(begin)

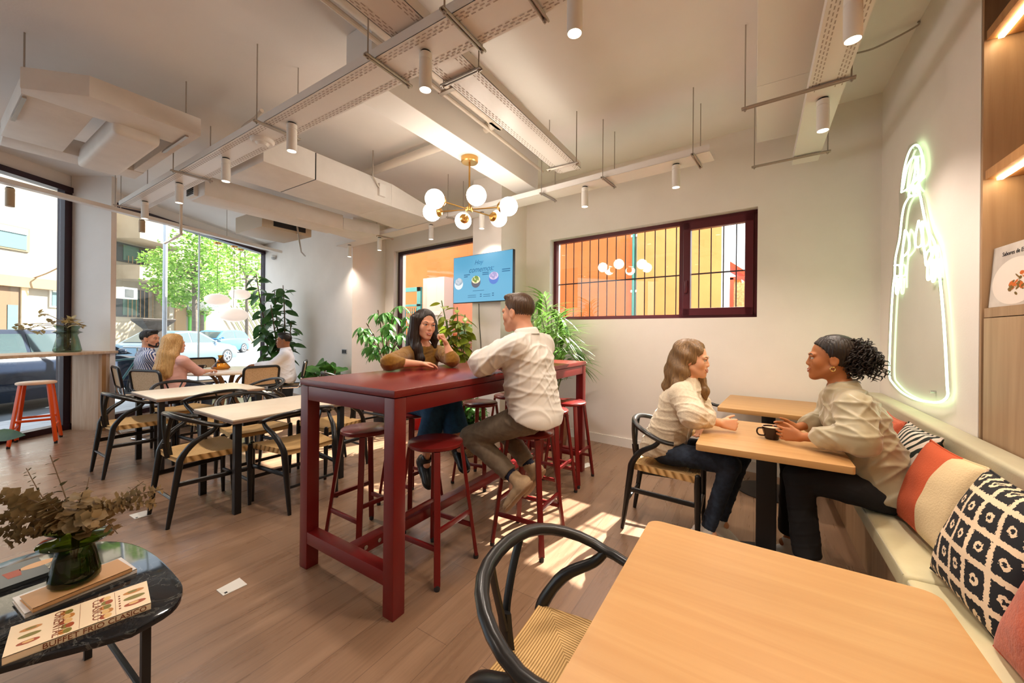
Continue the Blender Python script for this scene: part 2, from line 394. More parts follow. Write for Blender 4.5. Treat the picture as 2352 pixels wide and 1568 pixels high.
# ------------------------------------------------------------------ ceiling services
def slots(b, x0, x1, y0, y1, z, along='x'):
    b.mi = 1
    rows = [y0+.018, y0+.034, y0+.05, y1-.018, y1-.034, y1-.05] if along == 'x' else [x0+.018, x0+.034, x0+.05, x1-.018, x1-.034, x1-.05]
    n = int(((x1-x0) if along == 'x' else (y1-y0))/.042)
    for k in range(n):
        for j, r in enumerate(rows):
            o = (j % 2)*.021
            if along == 'x':
                a = x0+.01+k*.042+o; b.quad((a, r-.003, z), (a, r+.003, z), (a+.026, r+.003, z), (a+.026, r-.003, z))
            else:
                a = y0+.01+k*.042+o; b.quad((r-.003, a, z), (r-.003, a+.026, z), (r+.003, a+.026, z), (r+.003, a, z))
    b.mi = 0
def channel(b, x0, x1, y0, y1, z, h=.06, along='x', t=.004):
    b.box((x0, y0, z), (x1, y1, z+t))
    if along == 'x': b.box((x0, y0, z), (x1, y0+t, z+h)); b.box((x0, y1-t, z), (x1, y1, z+h))
    else: b.box((x0, y0, z), (x0+t, y1, z+h)); b.box((x1-t, y0, z), (x1, y1, z+h))
def hanger(par, a, c, z, top=3.4, ends=(1, 1)):
    b = MB(); a = np.array((a[0], a[1], z)); c = np.array((c[0], c[1], z)); d = nrm(c-a); n = np.array((-d[1], d[0], 0))*.012
    for s_ in (-1, 1): b.tube([a+n*s_*.8-d*.02, c+n*s_*.8+d*.02], .006, 6)
    b.obox(frame_mtx((a+c)/2+np.array((0, 0, .006)), d, (-d[1], d[0], 0)), (float(np.linalg.norm(c-a))+.04, .026, .004))
    for p, e in ((a, ends[0]), (c, ends[1])):
        if e: b.tube([p-UP*.02, (p[0], p[1], top)], .0045, 6); b.cyl(p-UP*.012, p-UP*.004, .010)
    mk('hanger', b, m_rod, par, world=True)
t1 = thing('cable_tray', 'long perforated white tray running across the room, row of spotlights beneath', 'cable tray', (-3, 1.49, 2.86), 'ceiling cable trays')
b = MB(); channel(b, -6.62, .20, 1.375, 1.605, 2.86); slots(b, -6.62, .20, 1.375, 1.605, 2.8585); mk('tray', b, [m_tray, m_slot], t1, world=True, smooth=False)
for x in (-6.55, -4.65, -3.03, -1.79, -1.235, -.86, -.12): hanger(t1, (x, 1.33), (x, 1.62), 2.845)
t2 = thing('cable_tray', 'perforated white tray crossing above the spotlight tray towards the back wall', 'cable tray', (-1.55, 1, 2.93), 'ceiling cable trays')
b = MB(); channel(b, -1.67, -1.43, -3.9, 3.46, 2.935, along='y'); slots(b, -1.67, -1.43, -2, 3.46, 2.9335, 'y'); mk('tray', b, [m_tray, m_slot], t2, world=True, smooth=False)
for y in (.85, 1.82, 3.3): hanger(t2, (-1.69, y), (-1.41, y), 2.92)
t3 = thing('cable_tray', 'narrow white tray at the right, two lit spotlights beneath it', 'cable tray', (.35, 2, 2.86), 'ceiling cable trays')
b = MB(); channel(b, .262, .445, -3.9, 4.2, 2.86, along='y'); slots(b, .262, .445, -1, 3.0, 2.8585, 'y'); mk('tray', b, [m_tray, m_slot], t3, world=True, smooth=False)
hanger(t3, (-.07, 2.96), (.46, 2.93), 2.845); hanger(t3, (-.02, 4.03), (.485, 4.0), 2.845)
t5 = thing('cable_tray', 'white tray along the back wall past the brass chandelier', 'cable tray', (-3, 3.7, 2.85), 'ceiling cable trays')
sk = Matrix.Translation((0, 3.475, 0)) @ Matrix.Rotation(-math.atan(.09), 4, 'Z')
b = MB(); channel(b, -6.3, -.33, 0, .22, 2.85); b.xf(sk); mk('tray', b, [m_tray, m_slot], t5, world=True, smooth=False)
for u in (-.45, -1.25, -1.95, -3.4, -5.0):
    a = sk @ Vector((u, -.03, 0)); c = sk @ Vector((u, .25, 0)); hanger(t5, a, c, 2.84)
t4 = thing('lighting_rail', 'slim white rail hung along the street window, globe pendants below', 'lighting rail', (-7.1, 2, 2.85))
A4 = np.array((-6.30, -.28, 2.87)); B4 = np.array((-7.80, 3.86, 2.87)); d4 = nrm(B4-A4)
b = MB(); b.obox(frame_mtx((A4+B4)/2, d4, (-d4[1], d4[0], 0)), (float(np.linalg.norm(B4-A4)), .10, .05), .004); mk('rail', b, m_tray, t4, world=True, smooth=False)
b = MB()
for k in (.18, .42, .75): p = A4+(B4-A4)*k; b.tube([p, (p[0], p[1], 3.4)], .004, 6)
mk('rod', b, m_rod, t4, world=True)
# beam and ducts
bm_ = MB().box((-2.415, 1.62, 3.0), (-2.14, 3.90, 3.4), .004)
struct('ceiling_beam', bm_, m_white, 'boxed white ceiling beam holding the brass chandelier', 'beam')
def hexa(b, p):   # eight corners: four bottom, four top
    return b.poly(p, [(3, 2, 1, 0), (4, 5, 6, 7), (0, 1, 5, 4), (1, 2, 6, 5), (2, 3, 7, 6), (3, 0, 4, 7)])
dA = thing('air_duct', 'large flat white plenum duct with two openings, upper left', 'air duct', (-4.7, .5, 2.95), 'white ceiling ducts')
b = MB()
b.prism([(-3.895, .66), (-3.895, 1.29), (-4.25, 1.29), (-4.25, .40), (-4.16, .39)], 2.95, 3.10, .012)
b.prism([(-5.62, .42), (-5.62, 1.29), (-5.33, 1.29), (-5.33, .41)], 2.95, 3.10, .012)
b.box((-5.34, .402, 2.952), (-4.24, .745, 3.09), .012); b.box((-5.34, 1.21, 2.955), (-4.24, 1.288, 3.09), .012)
mk('plenum', b, m_duct, dA, world=True)
b = MB().box((-5.40, .84, 2.87), (-4.20, 1.12, 3.04), .04, 3); mk('branch_duct', b, m_duct, dA, world=True)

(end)

Your task:
Omit the pictures and reproduce the listing exactly.

Task output:
Continue the Blender Python script for this scene: part 2, from line 394. More parts follow. Write for Blender 4.5. Treat the picture as 2352 pixels wide and 1568 pixels high.
# ------------------------------------------------------------------ ceiling services
def slots(b, x0, x1, y0, y1, z, along='x'):
    b.mi = 1
    rows = [y0+.018, y0+.034, y0+.05, y1-.018, y1-.034, y1-.05] if along == 'x' else [x0+.018, x0+.034, x0+.05, x1-.018, x1-.034, x1-.05]
    n = int(((x1-x0) if along == 'x' else (y1-y0))/.042)
    for k in range(n):
        for j, r in enumerate(rows):
            o = (j % 2)*.021
            if along == 'x':
                a = x0+.01+k*.042+o; b.quad((a, r-.003, z), (a, r+.003, z), (a+.026, r+.003, z), (a+.026, r-.003, z))
            else:
                a = y0+.01+k*.042+o; b.quad((r-.003, a, z), (r-.003, a+.026, z), (r+.003, a+.026, z), (r+.003, a, z))
    b.mi = 0
def channel(b, x0, x1, y0, y1, z, h=.06, along='x', t=.004):
    b.box((x0, y0, z), (x1, y1, z+t))
    if along == 'x': b.box((x0, y0, z), (x1, y0+t, z+h)); b.box((x0, y1-t, z), (x1, y1, z+h))
    else: b.box((x0, y0, z), (x0+t, y1, z+h)); b.box((x1-t, y0, z), (x1, y1, z+h))
def hanger(par, a, c, z, top=3.4, ends=(1, 1)):
    b = MB(); a = np.array((a[0], a[1], z)); c = np.array((c[0], c[1], z)); d = nrm(c-a); n = np.array((-d[1], d[0], 0))*.012
    for s_ in (-1, 1): b.tube([a+n*s_*.8-d*.02, c+n*s_*.8+d*.02], .006, 6)
    b.obox(frame_mtx((a+c)/2+np.array((0, 0, .006)), d, (-d[1], d[0], 0)), (float(np.linalg.norm(c-a))+.04, .026, .004))
    for p, e in ((a, ends[0]), (c, ends[1])):
        if e: b.tube([p-UP*.02, (p[0], p[1], top)], .0045, 6); b.cyl(p-UP*.012, p-UP*.004, .010)
    mk('hanger', b, m_rod, par, world=True)
t1 = thing('cable_tray', 'long perforated white tray running across the room, row of spotlights beneath', 'cable tray', (-3, 1.49, 2.86), 'ceiling cable trays')
b = MB(); channel(b, -6.62, .20, 1.375, 1.605, 2.86); slots(b, -6.62, .20, 1.375, 1.605, 2.8585); mk('tray', b, [m_tray, m_slot], t1, world=True, smooth=False)
for x in (-6.55, -4.65, -3.03, -1.79, -1.235, -.86, -.12): hanger(t1, (x, 1.33), (x, 1.62), 2.845)
t2 = thing('cable_tray', 'perforated white tray crossing above the spotlight tray towards the back wall', 'cable tray', (-1.55, 1, 2.93), 'ceiling cable trays')
b = MB(); channel(b, -1.67, -1.43, -3.9, 3.46, 2.935, along='y'); slots(b, -1.67, -1.43, -2, 3.46, 2.9335, 'y'); mk('tray', b, [m_tray, m_slot], t2, world=True, smooth=False)
for y in (.85, 1.82, 3.3): hanger(t2, (-1.69, y), (-1.41, y), 2.92)
t3 = thing('cable_tray', 'narrow white tray at the right, two lit spotlights beneath it', 'cable tray', (.35, 2, 2.86), 'ceiling cable trays')
b = MB(); channel(b, .262, .445, -3.9, 4.2, 2.86, along='y'); slots(b, .262, .445, -1, 3.0, 2.8585, 'y'); mk('tray', b, [m_tray, m_slot], t3, world=True, smooth=False)
hanger(t3, (-.07, 2.96), (.46, 2.93), 2.845); hanger(t3, (-.02, 4.03), (.485, 4.0), 2.845)
t5 = thing('cable_tray', 'white tray along the back wall past the brass chandelier', 'cable tray', (-3, 3.7, 2.85), 'ceiling cable trays')
sk = Matrix.Translation((0, 3.475, 0)) @ Matrix.Rotation(-math.atan(.09), 4, 'Z')
b = MB(); channel(b, -6.3, -.33, 0, .22, 2.85); b.xf(sk); mk('tray', b, [m_tray, m_slot], t5, world=True, smooth=False)
for u in (-.45, -1.25, -1.95, -3.4, -5.0):
    a = sk @ Vector((u, -.03, 0)); c = sk @ Vector((u, .25, 0)); hanger(t5, a, c, 2.84)
t4 = thing('lighting_rail', 'slim white rail hung along the street window, globe pendants below', 'lighting rail', (-7.1, 2, 2.85))
A4 = np.array((-6.30, -.28, 2.87)); B4 = np.array((-7.80, 3.86, 2.87)); d4 = nrm(B4-A4)
b = MB(); b.obox(frame_mtx((A4+B4)/2, d4, (-d4[1], d4[0], 0)), (float(np.linalg.norm(B4-A4)), .10, .05), .004); mk('rail', b, m_tray, t4, world=True, smooth=False)
b = MB()
for k in (.18, .42, .75): p = A4+(B4-A4)*k; b.tube([p, (p[0], p[1], 3.4)], .004, 6)
mk('rod', b, m_rod, t4, world=True)
# beam and ducts
bm_ = MB().box((-2.415, 1.62, 3.0), (-2.14, 3.90, 3.4), .004)
struct('ceiling_beam', bm_, m_white, 'boxed white ceiling beam holding the brass chandelier', 'beam')
def hexa(b, p):   # eight corners: four bottom, four top
    return b.poly(p, [(3, 2, 1, 0), (4, 5, 6, 7), (0, 1, 5, 4), (1, 2, 6, 5), (2, 3, 7, 6), (3, 0, 4, 7)])
dA = thing('air_duct', 'large flat white plenum duct with two openings, upper left', 'air duct', (-4.7, .5, 2.95), 'white ceiling ducts')
b = MB()
b.prism([(-3.895, .66), (-3.895, 1.29), (-4.25, 1.29), (-4.25, .40), (-4.16, .39)], 2.95, 3.10, .012)
b.prism([(-5.62, .42), (-5.62, 1.29), (-5.33, 1.29), (-5.33, .41)], 2.95, 3.10, .012)
b.box((-5.34, .402, 2.952), (-4.24, .745, 3.09), .012); b.box((-5.34, 1.21, 2.955), (-4.24, 1.288, 3.09), .012)
mk('plenum', b, m_duct, dA, world=True)
b = MB().box((-5.40, .84, 2.87), (-4.20, 1.12, 3.04), .04, 3); mk('branch_duct', b, m_duct, dA, world=True)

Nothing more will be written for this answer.